Destabilising Gender
In her poetry, Bishop sets herself apart, refusing to be restricted by concepts of gender and by employing the so-called masculine subject of science to her work in order to assume objectivity. 'Bishop's notorious sense of privacy and her refusal to gender herself as a poet - her insistence of never appearing in any women-only anthologies - are of obvious importance', says Deryn Rees-Jones in Kicking Daffodils - Twentieth Century Women Poets. However, Rees-Jones offers an alternative explanation for Bishop's determination to remain separate from gender issues in her discussion of Bishop and the poet, Lavinia Greenlaw. '[T]hey do not seem to be seeking to transcend gender, but rather to integrate and destabilise it through their use of the objective voice.'
"The Shampoo" from Bishop's collection, A Cold Spring, celebrates a tender women's ritual between Bishop and her lover. On a first reading, the first few lines of the poem suggest it might be about science rather than about love.
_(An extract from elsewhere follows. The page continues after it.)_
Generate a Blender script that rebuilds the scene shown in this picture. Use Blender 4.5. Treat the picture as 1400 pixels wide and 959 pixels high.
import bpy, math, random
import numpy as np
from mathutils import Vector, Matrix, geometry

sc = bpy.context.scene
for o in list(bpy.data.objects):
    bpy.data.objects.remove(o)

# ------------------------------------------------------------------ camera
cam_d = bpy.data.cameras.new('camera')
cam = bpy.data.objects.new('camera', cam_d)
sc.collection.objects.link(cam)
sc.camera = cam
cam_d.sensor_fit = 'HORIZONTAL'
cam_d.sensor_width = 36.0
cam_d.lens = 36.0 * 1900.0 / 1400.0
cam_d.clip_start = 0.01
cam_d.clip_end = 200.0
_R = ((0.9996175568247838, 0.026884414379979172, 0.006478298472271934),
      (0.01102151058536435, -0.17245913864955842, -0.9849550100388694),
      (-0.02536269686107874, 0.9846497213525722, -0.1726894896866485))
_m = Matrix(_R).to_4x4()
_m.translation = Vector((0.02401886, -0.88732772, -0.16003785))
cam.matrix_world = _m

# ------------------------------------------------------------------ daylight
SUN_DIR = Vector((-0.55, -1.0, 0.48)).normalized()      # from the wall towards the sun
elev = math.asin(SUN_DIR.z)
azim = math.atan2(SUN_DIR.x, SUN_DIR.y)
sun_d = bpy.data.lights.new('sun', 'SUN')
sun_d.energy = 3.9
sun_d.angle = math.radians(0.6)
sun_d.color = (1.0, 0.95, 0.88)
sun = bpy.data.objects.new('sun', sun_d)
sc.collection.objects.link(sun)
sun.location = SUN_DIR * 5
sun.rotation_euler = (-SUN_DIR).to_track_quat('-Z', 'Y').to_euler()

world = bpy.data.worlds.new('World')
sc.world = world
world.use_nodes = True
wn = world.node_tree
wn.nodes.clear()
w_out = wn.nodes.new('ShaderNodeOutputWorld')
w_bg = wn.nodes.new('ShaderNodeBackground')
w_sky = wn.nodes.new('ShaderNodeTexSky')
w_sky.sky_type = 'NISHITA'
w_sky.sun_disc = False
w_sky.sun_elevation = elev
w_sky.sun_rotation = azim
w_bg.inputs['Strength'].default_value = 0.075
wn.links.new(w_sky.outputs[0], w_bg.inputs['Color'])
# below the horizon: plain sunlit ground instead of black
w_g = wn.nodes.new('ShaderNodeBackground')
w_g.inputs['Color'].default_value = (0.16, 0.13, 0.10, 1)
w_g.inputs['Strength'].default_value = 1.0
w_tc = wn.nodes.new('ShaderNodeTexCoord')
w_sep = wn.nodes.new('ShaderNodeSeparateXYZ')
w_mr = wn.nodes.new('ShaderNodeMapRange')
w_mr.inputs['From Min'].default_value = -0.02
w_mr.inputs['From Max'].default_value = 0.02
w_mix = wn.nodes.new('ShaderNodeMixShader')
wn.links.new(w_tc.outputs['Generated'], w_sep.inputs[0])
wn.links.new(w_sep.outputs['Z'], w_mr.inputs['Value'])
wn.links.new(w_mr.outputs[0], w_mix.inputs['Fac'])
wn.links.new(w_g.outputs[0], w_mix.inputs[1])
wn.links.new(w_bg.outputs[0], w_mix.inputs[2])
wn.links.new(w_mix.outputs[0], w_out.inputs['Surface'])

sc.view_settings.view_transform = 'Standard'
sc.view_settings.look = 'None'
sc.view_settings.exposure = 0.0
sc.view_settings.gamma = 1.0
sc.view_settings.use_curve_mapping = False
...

The still explosions on the rocks,
the lichens, grow
by spreading, gray, concentric shocks.
From the Universal to the Specific
By using scientific language, Bishop acquires a detached and authoritative voice. Despite this engagement with science, the first stanza is a moving metaphor for the memories that surround a long friendship. The poem then adopts a more personal tone:
The shooting stars in your black hair
in bright formation
are flocking where,
so straight, so soon?
- Come let me wash it in this big tin basin,
battered and shiny like the moon.
There is a clear shift in the language chosen by Bishop, between the scientific approach in the first stanza and the intimate, domestic image presented in the last stanza. She moves from the universal to the specific and very personal, assuming a voice of authority while refusing to deny or relinquish female domestic experience.
Elizabeth Bishop died on 6 October 1979. Her posthumous works include The Complete Poems, 1927-1979, (1983).
Sources:
"The Shampoo" A Cold Spring, Elizabeth Bishop, Houghton Mifflin, Boston, 1955.
"Objecting to the Subject', Deryn Rees-Jones, Kicking Daffodils, Twentieth Century Women Poets, Edinburgh University Press, Edinburgh, 1996.